- **STORED DATA**:
----------

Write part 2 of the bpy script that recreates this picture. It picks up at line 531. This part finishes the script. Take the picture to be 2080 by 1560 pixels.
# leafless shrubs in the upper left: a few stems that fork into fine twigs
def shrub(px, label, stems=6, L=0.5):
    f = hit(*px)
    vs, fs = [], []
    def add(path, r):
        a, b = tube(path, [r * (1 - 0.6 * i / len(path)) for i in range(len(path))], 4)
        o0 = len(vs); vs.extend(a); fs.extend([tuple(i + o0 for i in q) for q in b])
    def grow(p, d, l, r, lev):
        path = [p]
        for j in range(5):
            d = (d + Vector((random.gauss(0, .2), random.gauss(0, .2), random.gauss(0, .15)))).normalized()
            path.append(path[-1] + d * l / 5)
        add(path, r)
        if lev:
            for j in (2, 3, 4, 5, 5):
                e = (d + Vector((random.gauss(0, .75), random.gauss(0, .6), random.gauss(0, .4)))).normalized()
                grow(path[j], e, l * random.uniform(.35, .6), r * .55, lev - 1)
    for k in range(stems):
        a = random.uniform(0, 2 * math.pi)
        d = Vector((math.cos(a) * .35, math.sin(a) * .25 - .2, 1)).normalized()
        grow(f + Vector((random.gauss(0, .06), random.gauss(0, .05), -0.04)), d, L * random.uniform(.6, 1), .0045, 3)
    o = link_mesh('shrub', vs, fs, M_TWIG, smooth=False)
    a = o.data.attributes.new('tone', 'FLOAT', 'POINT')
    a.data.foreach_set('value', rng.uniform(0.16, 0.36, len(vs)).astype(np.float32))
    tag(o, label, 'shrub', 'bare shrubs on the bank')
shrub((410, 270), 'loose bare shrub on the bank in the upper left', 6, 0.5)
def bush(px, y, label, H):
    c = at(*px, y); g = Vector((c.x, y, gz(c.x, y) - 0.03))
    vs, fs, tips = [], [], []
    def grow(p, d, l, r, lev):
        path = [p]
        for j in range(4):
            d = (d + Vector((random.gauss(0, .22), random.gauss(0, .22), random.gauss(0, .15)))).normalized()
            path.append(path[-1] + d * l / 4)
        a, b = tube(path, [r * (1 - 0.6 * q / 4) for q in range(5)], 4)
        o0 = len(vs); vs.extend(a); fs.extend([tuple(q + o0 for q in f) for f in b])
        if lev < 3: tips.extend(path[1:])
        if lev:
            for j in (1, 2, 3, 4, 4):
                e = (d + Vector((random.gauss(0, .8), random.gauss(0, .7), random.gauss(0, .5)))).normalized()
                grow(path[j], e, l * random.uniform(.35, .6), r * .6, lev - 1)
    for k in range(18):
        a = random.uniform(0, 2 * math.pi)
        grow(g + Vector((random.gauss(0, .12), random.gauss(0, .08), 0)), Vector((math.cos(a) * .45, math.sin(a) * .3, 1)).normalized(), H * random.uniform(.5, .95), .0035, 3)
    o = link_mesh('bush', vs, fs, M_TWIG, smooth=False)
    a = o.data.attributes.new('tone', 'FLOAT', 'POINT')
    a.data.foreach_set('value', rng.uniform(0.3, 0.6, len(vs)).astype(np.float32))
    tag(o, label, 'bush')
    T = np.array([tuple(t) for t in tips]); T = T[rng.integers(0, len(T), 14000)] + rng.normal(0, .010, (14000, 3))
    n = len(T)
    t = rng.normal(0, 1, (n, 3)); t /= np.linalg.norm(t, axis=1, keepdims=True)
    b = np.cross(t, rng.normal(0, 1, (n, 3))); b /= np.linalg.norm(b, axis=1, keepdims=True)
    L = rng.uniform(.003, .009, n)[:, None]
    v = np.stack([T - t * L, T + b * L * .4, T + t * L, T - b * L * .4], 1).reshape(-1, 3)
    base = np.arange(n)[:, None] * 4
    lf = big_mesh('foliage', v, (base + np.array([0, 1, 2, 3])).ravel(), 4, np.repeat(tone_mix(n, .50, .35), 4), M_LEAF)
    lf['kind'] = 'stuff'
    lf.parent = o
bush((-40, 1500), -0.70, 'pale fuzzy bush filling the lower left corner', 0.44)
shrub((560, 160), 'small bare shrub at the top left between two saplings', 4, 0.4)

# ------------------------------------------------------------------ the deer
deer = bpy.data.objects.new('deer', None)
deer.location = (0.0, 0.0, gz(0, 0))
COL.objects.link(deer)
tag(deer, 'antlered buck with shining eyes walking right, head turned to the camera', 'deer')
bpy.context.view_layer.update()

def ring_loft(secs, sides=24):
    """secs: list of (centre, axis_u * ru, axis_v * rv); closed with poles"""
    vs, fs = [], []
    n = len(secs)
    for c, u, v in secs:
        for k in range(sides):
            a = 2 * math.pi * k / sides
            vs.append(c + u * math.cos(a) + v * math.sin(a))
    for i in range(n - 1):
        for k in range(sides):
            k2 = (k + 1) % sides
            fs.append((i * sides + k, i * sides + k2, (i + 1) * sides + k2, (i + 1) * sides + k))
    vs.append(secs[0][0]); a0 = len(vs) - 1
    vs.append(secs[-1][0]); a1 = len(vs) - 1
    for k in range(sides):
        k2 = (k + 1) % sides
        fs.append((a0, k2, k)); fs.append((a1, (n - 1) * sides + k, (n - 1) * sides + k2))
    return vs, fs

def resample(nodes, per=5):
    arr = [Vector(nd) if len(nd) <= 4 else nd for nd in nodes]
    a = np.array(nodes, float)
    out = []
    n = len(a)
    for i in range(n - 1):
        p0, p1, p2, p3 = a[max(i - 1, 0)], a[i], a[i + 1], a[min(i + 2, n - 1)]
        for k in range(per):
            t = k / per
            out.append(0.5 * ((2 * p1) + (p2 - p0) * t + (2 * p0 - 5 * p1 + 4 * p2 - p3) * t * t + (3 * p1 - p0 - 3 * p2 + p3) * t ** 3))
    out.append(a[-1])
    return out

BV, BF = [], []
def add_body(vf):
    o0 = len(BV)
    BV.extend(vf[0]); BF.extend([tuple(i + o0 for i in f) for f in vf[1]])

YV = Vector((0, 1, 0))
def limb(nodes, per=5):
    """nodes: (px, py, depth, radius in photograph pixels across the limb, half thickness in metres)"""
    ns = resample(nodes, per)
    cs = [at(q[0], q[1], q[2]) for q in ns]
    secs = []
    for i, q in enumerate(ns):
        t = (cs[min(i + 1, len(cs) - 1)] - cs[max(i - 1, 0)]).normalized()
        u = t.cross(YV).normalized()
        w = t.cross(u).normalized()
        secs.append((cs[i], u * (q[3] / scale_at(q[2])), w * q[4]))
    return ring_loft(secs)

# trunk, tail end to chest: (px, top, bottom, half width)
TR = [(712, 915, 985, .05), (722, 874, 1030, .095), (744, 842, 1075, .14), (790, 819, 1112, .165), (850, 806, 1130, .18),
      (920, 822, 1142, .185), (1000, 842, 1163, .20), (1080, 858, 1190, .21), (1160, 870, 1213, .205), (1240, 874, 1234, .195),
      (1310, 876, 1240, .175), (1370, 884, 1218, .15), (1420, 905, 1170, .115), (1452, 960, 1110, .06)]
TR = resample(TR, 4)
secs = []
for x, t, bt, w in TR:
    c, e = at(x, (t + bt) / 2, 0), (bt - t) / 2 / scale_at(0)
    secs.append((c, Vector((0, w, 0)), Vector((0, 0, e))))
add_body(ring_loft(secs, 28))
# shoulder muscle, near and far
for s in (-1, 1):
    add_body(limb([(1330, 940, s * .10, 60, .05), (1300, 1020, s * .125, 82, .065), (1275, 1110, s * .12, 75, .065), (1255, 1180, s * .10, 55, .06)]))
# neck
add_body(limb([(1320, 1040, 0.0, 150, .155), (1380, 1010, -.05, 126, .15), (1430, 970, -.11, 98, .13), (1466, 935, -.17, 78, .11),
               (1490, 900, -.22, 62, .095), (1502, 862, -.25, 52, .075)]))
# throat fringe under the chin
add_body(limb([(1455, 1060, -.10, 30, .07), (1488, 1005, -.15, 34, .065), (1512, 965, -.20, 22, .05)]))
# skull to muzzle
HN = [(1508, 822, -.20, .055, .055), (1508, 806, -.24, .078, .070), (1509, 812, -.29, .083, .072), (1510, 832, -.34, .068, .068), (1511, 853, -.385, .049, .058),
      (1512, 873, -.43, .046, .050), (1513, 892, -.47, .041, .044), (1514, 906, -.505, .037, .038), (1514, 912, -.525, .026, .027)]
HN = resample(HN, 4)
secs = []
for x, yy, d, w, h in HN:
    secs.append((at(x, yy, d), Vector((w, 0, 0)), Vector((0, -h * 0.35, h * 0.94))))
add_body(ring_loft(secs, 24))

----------

- **OBJECTIVE**:
Count every line bearing the word "that"; report the total only.

- **RESULT**:
2